SEC: SunTrust pays $1.1 million for steering clients to costly funds

SunTrust Banks’ Atlanta headquarters. (AP Photo/John Bazemore)

SunTrust Banks’ Atlanta headquarters. (AP Photo/John Bazemore)

SunTrust Banks agreed to pay a $1.1 million penalty after a federal agency accused the Atlanta-based bank of steering investors to more costly mutual funds and pocketing part of the money.

The federal Securities and Exchange Commission said SunTrust betrayed its clients by selling them mutual fund shares that charge extra fees, called 12b-1 fees, when cheaper share classes were available for the same mutual funds that didn’t charge the fees.

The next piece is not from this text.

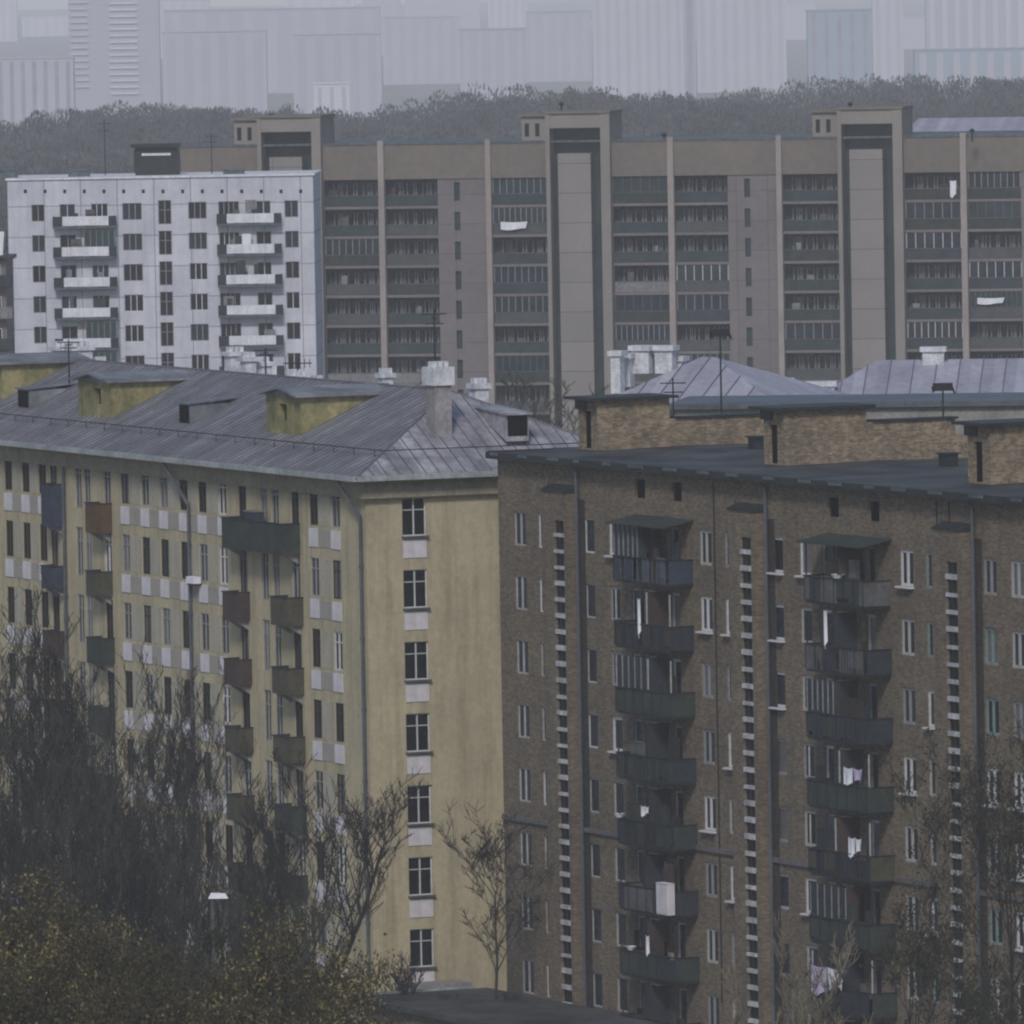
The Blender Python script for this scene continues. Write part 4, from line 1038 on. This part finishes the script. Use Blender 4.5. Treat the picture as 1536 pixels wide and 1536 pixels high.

The bank then collected bigger commissions that were paid from those fees, the SEC said.

The agency’s Atlanta regional office said it discovered the practice, which affected more than 4,500 accounts, during a 2015 examination of the bank’s operations.

“SunTrust made self-serving investment recommendations to the detriment of everyday investors who rely on mutual funds to secure their financial futures,” said Aaron W. Lipson, with the SEC’s Atlanta office.

SunTrust didn’t admit or deny the SEC’s charges. The agency said SunTrust agreed to pay a $1.1 million penalty, and also refunded the fees to clients after the SEC began its investigation.

A SunTrust spokesperson said the bank took corrective actions but believes its disclosures were adequate.

“We addressed the matter on a prospective basis with remedial actions starting in the summer of 2015,” said Sue Mallino, with SunTrust. “Although we believe that our disclosures were in accordance with industry standards, we cooperated fully with the SEC and are pleased to have settled this matter.”